Van een onzer verslaggevers
Willemstad - De stichting Schoon Milieu op Curaçao (Smoc), de stichting Humanitaire Zorg Curaçao en een aantal burgers zetten via de deurwaarder Isla onder druk met een zogeheten executoriaal derdenbeslag van ruim 75 miljoen gulden op onder andere de Curaçao Utilities Company nv (CUC).
Dat heeft raadsvrouw Sandra in ‘t Veld van Smoc desgevraagd tegen-over deze krant bevestigd.
De beslaglegging vloeit voort uit een vonnis van januari 2010 in hoger beroep. In dat vonnis oordeelde het Hof dat het de Isla verboden is ‘om meer dan 80 µg/m3 als jaargemiddelde bij te dragen aan de concentratie van zwaveldioxide op leefniveau benedenwinds van de raffinaderij, daaronder begrepen Beth Chaim, zulks op straffe van een dwangsom van 75.000.000 gulden voor ieder kalenderjaar dat Isla in strijd heeft gehandeld met dit verbod, met inachtneming van het overwogene onder 3.14, welk verbod van kracht zal zijn tot en met 31 december 2014’, aldus het vonnis.

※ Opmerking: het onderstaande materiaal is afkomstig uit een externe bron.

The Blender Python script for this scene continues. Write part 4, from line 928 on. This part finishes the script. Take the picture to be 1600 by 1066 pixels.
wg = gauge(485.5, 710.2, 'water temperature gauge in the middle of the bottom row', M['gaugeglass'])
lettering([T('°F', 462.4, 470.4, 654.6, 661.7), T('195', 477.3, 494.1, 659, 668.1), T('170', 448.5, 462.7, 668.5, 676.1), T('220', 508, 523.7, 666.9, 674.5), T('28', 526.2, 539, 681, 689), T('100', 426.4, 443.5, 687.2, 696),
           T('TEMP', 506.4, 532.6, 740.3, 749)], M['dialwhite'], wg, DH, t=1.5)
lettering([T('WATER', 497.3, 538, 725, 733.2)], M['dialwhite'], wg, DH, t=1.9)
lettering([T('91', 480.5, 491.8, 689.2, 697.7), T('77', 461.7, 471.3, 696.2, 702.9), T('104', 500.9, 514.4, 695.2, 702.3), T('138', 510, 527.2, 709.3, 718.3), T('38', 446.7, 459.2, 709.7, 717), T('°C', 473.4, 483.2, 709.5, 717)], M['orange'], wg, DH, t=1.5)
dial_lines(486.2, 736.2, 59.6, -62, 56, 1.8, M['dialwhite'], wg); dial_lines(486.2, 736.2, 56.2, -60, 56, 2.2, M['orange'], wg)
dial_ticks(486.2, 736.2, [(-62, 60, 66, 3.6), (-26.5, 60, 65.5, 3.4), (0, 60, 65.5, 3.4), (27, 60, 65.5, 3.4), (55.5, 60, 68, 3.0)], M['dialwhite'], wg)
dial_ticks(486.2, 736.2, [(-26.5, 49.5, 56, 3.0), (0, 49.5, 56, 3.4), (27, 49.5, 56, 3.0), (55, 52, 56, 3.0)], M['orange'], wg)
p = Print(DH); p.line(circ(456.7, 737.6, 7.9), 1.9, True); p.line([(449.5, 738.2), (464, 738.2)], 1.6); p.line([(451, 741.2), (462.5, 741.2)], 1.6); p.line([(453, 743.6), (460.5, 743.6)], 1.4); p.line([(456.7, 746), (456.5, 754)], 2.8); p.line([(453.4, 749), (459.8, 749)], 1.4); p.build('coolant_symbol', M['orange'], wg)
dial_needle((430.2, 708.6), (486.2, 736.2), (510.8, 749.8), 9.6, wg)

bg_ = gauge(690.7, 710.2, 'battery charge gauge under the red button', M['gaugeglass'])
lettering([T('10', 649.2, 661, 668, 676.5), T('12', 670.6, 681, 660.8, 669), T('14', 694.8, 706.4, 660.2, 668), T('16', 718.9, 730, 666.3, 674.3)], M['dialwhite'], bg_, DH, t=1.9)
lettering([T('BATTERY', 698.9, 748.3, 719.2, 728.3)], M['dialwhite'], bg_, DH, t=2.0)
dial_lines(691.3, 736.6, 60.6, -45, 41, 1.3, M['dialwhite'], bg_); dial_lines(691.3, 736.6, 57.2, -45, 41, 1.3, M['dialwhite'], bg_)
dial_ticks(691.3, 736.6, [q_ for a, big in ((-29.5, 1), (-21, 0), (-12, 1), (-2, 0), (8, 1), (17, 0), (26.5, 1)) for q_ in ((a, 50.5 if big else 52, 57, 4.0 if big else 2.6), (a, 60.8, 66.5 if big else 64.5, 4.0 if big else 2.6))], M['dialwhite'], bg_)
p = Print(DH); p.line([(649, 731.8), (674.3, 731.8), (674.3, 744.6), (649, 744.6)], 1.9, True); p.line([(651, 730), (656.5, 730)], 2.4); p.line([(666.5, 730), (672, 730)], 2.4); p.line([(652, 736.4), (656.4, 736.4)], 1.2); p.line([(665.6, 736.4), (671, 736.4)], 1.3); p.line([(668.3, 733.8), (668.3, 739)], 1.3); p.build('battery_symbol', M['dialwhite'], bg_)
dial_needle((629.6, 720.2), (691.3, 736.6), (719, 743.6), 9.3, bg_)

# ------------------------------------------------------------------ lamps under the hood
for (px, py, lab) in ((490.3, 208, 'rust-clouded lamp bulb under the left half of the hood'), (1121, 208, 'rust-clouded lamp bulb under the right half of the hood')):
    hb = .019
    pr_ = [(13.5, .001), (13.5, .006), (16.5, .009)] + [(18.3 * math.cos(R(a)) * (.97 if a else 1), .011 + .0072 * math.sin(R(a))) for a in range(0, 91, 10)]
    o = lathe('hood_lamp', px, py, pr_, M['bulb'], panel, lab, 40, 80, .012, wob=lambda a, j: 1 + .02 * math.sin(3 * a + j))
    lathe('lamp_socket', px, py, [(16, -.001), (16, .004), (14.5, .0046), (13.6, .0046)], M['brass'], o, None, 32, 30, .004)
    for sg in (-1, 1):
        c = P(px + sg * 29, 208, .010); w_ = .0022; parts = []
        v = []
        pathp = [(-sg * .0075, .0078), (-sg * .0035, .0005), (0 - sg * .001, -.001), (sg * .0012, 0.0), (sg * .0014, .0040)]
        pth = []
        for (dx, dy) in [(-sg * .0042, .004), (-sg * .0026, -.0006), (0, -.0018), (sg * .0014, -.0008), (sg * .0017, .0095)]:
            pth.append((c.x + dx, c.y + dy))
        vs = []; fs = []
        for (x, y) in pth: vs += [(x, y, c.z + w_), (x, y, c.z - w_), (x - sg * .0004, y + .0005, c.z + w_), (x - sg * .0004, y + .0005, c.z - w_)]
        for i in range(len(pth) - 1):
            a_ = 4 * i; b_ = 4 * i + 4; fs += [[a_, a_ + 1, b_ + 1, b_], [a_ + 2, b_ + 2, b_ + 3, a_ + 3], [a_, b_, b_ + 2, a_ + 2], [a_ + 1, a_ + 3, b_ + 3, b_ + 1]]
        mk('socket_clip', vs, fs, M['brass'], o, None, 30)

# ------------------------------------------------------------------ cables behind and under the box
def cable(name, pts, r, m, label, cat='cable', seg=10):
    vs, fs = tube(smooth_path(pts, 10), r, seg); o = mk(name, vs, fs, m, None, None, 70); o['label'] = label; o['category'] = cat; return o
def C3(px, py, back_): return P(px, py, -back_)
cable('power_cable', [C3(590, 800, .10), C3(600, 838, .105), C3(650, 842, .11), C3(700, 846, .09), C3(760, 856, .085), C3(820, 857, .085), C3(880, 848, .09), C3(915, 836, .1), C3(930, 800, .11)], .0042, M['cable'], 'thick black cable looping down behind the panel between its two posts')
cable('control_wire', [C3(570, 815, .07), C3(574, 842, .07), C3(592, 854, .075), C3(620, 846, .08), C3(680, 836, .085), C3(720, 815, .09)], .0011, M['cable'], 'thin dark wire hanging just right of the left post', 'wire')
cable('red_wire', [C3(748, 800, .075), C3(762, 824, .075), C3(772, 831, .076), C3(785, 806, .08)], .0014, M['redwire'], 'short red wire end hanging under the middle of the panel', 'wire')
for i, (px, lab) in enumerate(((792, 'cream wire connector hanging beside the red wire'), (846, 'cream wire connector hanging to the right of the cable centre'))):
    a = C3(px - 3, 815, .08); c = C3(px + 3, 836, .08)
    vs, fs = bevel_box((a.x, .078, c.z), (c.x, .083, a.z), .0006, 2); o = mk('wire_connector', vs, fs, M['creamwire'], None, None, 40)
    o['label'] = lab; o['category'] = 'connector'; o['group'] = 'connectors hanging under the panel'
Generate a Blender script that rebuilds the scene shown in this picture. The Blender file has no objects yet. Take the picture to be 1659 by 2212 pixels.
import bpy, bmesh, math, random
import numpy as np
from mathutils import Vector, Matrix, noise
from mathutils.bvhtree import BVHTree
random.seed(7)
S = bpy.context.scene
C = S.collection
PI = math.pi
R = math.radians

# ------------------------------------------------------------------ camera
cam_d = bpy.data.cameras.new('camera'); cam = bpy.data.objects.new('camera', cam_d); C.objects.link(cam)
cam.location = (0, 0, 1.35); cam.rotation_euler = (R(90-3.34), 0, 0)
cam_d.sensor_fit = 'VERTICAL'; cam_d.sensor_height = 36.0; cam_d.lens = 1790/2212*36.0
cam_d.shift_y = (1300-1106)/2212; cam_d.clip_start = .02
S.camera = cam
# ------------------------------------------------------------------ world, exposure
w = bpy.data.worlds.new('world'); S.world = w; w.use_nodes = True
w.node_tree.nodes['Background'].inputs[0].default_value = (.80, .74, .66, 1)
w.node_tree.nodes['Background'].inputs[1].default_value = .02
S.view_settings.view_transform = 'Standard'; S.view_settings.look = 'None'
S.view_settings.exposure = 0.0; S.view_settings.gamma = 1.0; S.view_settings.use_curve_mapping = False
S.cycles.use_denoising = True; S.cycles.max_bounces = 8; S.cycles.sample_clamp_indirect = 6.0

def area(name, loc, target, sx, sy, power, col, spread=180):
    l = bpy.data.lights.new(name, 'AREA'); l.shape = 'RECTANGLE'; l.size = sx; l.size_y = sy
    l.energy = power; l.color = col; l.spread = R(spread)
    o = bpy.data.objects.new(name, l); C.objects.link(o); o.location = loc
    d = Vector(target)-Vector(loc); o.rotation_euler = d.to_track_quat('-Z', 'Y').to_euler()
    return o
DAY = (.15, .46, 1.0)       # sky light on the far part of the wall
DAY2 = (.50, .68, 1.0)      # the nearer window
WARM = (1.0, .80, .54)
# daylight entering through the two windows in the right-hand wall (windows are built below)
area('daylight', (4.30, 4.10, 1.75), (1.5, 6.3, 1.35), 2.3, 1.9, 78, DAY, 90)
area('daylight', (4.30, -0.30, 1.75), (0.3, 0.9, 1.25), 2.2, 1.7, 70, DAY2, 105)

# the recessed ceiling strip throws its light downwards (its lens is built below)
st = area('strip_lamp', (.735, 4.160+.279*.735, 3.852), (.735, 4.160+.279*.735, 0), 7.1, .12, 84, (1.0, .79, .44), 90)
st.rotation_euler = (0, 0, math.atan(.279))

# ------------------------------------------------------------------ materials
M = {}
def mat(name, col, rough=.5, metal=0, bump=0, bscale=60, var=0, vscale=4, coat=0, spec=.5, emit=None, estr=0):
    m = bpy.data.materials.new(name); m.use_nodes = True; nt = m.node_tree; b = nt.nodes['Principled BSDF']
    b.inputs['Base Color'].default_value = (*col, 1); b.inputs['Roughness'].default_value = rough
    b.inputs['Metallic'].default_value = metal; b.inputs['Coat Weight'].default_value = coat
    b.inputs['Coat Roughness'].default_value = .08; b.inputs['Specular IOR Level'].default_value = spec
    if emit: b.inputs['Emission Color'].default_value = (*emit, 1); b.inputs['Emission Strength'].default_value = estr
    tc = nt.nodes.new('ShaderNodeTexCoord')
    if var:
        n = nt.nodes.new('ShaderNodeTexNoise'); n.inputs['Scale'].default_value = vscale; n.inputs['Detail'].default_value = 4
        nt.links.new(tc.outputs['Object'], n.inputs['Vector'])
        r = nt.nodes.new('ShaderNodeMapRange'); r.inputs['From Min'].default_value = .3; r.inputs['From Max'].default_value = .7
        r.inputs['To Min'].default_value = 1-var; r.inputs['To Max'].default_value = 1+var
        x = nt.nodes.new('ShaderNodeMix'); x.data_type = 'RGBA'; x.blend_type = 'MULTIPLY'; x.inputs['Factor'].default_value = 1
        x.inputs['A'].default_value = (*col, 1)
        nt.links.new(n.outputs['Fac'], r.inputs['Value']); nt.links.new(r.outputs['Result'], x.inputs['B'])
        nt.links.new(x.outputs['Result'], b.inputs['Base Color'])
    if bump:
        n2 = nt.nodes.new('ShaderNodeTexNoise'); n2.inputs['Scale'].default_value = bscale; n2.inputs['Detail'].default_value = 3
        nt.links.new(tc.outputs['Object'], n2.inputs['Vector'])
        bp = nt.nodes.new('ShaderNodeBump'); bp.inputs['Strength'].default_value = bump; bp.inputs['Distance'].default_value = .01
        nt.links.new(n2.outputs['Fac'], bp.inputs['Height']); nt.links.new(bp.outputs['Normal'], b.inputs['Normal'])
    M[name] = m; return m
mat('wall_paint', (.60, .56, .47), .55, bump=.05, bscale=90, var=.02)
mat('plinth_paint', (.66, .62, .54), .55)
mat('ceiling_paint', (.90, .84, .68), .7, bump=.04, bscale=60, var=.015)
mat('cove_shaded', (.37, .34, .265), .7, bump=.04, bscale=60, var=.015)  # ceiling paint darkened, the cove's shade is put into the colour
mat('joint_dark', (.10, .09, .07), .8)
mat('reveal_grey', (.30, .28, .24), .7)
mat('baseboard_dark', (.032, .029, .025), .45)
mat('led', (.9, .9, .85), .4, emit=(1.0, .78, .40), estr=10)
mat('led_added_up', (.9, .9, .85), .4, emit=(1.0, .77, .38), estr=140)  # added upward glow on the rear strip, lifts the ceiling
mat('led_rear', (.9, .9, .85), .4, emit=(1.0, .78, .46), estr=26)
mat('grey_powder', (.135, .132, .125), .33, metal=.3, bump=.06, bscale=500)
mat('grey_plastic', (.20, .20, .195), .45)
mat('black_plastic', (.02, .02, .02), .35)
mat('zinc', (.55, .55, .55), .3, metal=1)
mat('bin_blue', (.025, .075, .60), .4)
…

Het door de rechters aangehaalde punt 3.14 vermeldde dat de uitstoot van de Isla berekend moet worden op de manier zoals de Stichting Advisering Bestuursrechtspraak voor Milieu en Ruimtelijke Ordening (StAB) dat berekende in haar rapport van 16 juni 2008.
,,Voor het jaar 2013 is gebleken dat de uitstoot bij Beth Chaim de maximale norm heeft overschreden. Dat werd duidelijk na metingen van TNO waarbij de exacte berekeningen van de StAB zijn toegepast. Het betekent dus dat de dwangsom nu opeisbaar is”, zo verklaarde In ‘t Veld aan deze krant. De raadsvrouw wilde niet zeggen bij welke andere nv’s er ook een executoriale derdenbeslag is gedaan.
De CUC levert water, stoom en elektriciteit aan de Isla-raffinaderij. Een executoriaal derdenbeslag heeft tot doel om het goed dat een derde partij in handen heeft te geven aan de schuldeiser, in dit geval de Smoc, Stichting Humanitaire Zorg en de groep burgers. Het executoriale derdenbeslag wordt ingezet wanneer de schuldenaar, in dit geval de raffinaderij iets moet betalen maar dat nalaat. De dwangsommen zijn onlangs, op 12 oktober 2015, aangezegd met daarbij de order om binnen twee dagen tot betaling over te gaan, maar dat bleef achterwege. De stichtingen en de burgers eisen nu de volgende bedragen op: 75 miljoen gulden
aan verbeurde dwangsommen, een bedrag van 16.422 gulden voor de kosten in Hoger beroep, 15.644 gulden voor de kosten van de rechts-
zaak in Eerste Aanleg, 73.001,66 gulden voor een deskundige.